> **Directions for this task**
Print each line from the start of the records below up through the line where "from mathutils import Vector, Matrix" is found, exactly as given.
|---|
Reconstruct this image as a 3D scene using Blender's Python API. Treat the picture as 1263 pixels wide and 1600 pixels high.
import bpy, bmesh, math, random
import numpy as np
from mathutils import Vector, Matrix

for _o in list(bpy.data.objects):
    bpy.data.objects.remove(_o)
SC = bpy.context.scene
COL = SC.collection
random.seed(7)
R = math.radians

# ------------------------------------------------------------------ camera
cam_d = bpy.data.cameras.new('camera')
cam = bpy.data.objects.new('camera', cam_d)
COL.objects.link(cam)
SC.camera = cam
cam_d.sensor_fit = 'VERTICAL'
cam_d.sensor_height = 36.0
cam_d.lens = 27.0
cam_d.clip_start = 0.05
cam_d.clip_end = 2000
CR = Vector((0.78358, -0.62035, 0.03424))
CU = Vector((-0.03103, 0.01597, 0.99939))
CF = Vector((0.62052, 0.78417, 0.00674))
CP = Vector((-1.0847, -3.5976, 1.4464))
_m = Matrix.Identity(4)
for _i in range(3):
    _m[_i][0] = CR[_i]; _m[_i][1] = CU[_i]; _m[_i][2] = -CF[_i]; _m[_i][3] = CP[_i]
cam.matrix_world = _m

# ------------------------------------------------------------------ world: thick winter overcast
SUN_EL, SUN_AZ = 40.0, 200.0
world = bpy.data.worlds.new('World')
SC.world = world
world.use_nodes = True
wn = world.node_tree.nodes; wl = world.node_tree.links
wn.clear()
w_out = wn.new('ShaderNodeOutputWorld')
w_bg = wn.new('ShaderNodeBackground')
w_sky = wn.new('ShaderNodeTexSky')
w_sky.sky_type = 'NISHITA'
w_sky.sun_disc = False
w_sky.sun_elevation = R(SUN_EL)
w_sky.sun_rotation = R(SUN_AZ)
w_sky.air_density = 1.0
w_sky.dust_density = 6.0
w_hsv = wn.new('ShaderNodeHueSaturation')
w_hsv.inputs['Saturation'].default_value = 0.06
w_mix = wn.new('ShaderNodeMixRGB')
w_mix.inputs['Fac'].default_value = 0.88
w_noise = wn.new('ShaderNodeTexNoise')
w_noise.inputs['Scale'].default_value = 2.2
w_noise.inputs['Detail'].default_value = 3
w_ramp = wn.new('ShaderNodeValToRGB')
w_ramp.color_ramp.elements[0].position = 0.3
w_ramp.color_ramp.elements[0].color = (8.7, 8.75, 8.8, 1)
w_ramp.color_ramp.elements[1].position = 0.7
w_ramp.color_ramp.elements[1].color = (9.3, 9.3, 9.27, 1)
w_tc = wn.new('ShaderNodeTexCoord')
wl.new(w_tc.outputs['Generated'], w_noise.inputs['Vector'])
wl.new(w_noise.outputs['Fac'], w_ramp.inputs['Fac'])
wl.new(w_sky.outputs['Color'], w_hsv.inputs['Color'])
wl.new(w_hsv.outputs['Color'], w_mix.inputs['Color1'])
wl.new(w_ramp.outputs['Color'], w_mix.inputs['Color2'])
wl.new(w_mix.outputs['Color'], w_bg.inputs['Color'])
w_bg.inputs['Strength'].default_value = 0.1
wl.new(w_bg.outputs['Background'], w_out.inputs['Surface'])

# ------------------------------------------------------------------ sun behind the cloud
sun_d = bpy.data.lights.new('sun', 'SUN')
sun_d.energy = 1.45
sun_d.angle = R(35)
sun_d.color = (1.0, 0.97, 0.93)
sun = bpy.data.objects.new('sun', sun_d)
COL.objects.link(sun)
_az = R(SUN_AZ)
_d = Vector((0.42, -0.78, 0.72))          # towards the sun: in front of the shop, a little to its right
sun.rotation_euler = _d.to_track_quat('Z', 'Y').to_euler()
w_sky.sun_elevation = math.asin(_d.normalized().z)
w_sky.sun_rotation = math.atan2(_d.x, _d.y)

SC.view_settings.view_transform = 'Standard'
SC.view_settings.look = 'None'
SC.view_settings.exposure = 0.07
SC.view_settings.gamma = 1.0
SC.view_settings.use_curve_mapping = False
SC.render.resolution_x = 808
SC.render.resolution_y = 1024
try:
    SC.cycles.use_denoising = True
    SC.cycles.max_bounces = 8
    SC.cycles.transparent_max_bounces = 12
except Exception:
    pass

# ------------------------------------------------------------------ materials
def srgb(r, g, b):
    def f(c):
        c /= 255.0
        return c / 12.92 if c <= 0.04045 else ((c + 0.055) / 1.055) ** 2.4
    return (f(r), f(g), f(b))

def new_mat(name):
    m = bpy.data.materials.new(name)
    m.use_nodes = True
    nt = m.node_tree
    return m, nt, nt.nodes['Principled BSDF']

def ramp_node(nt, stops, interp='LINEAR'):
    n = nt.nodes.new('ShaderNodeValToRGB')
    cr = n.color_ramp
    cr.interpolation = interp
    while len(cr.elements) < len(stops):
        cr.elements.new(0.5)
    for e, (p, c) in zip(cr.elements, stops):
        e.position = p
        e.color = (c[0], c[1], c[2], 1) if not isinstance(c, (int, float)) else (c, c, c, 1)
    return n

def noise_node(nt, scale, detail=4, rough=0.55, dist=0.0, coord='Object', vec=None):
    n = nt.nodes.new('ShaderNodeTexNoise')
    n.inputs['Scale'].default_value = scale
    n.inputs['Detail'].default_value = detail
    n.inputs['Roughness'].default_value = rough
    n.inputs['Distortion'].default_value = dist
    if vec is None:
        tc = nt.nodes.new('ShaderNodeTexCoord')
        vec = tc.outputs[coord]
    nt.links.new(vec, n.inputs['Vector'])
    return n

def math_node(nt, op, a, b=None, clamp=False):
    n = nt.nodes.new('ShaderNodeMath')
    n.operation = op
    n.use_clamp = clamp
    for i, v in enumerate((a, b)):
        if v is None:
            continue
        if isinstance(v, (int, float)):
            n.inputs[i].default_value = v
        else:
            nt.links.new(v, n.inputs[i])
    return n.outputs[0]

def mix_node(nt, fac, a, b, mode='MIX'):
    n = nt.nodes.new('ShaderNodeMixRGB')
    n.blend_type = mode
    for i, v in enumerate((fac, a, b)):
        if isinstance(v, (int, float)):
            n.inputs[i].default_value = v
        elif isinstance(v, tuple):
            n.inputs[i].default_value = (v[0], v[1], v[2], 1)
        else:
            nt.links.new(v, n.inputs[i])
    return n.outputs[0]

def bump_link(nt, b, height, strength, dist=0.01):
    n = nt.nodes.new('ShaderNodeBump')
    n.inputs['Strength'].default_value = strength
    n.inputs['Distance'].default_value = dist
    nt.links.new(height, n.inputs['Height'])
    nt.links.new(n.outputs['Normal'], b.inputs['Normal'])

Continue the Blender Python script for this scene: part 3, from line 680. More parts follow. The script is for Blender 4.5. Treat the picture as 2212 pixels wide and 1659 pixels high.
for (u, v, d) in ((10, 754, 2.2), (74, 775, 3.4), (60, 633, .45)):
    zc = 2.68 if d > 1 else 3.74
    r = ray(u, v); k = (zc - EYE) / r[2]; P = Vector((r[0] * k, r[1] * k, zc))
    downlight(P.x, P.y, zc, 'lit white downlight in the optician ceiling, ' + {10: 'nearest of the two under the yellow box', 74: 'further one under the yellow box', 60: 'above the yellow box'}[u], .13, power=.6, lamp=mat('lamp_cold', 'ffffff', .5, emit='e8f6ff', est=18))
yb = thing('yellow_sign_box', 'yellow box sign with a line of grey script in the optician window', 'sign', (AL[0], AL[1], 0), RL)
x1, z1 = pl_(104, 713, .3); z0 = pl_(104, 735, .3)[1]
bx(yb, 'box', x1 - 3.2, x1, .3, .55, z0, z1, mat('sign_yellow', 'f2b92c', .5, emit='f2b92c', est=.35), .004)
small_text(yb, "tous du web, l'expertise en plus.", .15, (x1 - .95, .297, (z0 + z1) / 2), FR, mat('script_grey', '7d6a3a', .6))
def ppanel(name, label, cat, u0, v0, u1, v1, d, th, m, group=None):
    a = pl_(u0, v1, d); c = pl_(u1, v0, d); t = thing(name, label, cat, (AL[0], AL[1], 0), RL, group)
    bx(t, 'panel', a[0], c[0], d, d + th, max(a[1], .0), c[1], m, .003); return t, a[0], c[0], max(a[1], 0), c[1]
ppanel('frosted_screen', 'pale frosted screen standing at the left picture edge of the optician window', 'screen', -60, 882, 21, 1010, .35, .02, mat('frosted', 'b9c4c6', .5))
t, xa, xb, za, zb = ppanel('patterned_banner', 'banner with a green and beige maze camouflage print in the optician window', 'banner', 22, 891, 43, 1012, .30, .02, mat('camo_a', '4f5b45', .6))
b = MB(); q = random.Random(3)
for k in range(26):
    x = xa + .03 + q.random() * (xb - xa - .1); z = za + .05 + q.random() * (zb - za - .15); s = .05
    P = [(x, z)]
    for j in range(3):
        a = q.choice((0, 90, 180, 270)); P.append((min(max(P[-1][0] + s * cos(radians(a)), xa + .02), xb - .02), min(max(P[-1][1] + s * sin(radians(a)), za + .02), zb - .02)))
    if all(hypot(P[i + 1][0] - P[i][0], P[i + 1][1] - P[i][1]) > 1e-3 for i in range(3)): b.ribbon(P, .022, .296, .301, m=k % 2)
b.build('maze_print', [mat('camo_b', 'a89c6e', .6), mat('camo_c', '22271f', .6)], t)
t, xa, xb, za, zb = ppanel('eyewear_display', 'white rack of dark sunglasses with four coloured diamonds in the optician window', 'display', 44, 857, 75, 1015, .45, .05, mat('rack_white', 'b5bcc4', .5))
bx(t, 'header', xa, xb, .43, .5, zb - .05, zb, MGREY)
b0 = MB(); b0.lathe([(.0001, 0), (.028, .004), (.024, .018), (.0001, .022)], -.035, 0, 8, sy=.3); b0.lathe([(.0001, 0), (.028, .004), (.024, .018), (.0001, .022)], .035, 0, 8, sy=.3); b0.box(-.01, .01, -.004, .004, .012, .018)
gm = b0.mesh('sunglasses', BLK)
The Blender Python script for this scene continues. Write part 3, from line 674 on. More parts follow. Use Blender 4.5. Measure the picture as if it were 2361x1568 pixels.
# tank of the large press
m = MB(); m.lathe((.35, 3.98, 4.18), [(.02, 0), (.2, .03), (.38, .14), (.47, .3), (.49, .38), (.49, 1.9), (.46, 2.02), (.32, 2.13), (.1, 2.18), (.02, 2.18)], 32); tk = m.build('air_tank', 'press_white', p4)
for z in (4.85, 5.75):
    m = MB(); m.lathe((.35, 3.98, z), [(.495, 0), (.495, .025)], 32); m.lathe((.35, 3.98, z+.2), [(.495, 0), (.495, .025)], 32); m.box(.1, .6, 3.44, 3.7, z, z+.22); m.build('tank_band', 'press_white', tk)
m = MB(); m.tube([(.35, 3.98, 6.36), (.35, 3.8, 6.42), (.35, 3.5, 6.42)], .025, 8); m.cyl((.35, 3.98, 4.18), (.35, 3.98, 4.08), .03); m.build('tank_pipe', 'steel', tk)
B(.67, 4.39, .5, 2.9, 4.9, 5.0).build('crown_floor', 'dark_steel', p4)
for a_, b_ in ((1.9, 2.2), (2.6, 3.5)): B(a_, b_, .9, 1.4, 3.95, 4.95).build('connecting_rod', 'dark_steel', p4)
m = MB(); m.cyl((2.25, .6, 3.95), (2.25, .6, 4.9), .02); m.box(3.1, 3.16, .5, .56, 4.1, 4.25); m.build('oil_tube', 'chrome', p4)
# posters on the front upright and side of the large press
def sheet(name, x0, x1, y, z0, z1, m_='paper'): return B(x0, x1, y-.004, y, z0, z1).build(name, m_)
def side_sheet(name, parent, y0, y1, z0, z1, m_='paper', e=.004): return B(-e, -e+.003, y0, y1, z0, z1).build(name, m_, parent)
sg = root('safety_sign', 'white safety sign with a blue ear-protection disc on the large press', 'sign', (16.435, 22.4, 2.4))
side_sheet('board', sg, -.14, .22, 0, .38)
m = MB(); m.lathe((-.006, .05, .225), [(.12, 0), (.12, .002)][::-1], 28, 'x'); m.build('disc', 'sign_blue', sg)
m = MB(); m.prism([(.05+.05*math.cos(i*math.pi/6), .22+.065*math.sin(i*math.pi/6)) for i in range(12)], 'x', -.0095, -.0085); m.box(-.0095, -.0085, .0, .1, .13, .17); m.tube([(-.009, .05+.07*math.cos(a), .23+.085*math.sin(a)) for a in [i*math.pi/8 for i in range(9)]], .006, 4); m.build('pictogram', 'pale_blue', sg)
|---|
> **Answer to the task**
Reconstruct this image as a 3D scene using Blender's Python API. Treat the picture as 1263 pixels wide and 1600 pixels high.
import bpy, bmesh, math, random
import numpy as np
from mathutils import Vector, Matrix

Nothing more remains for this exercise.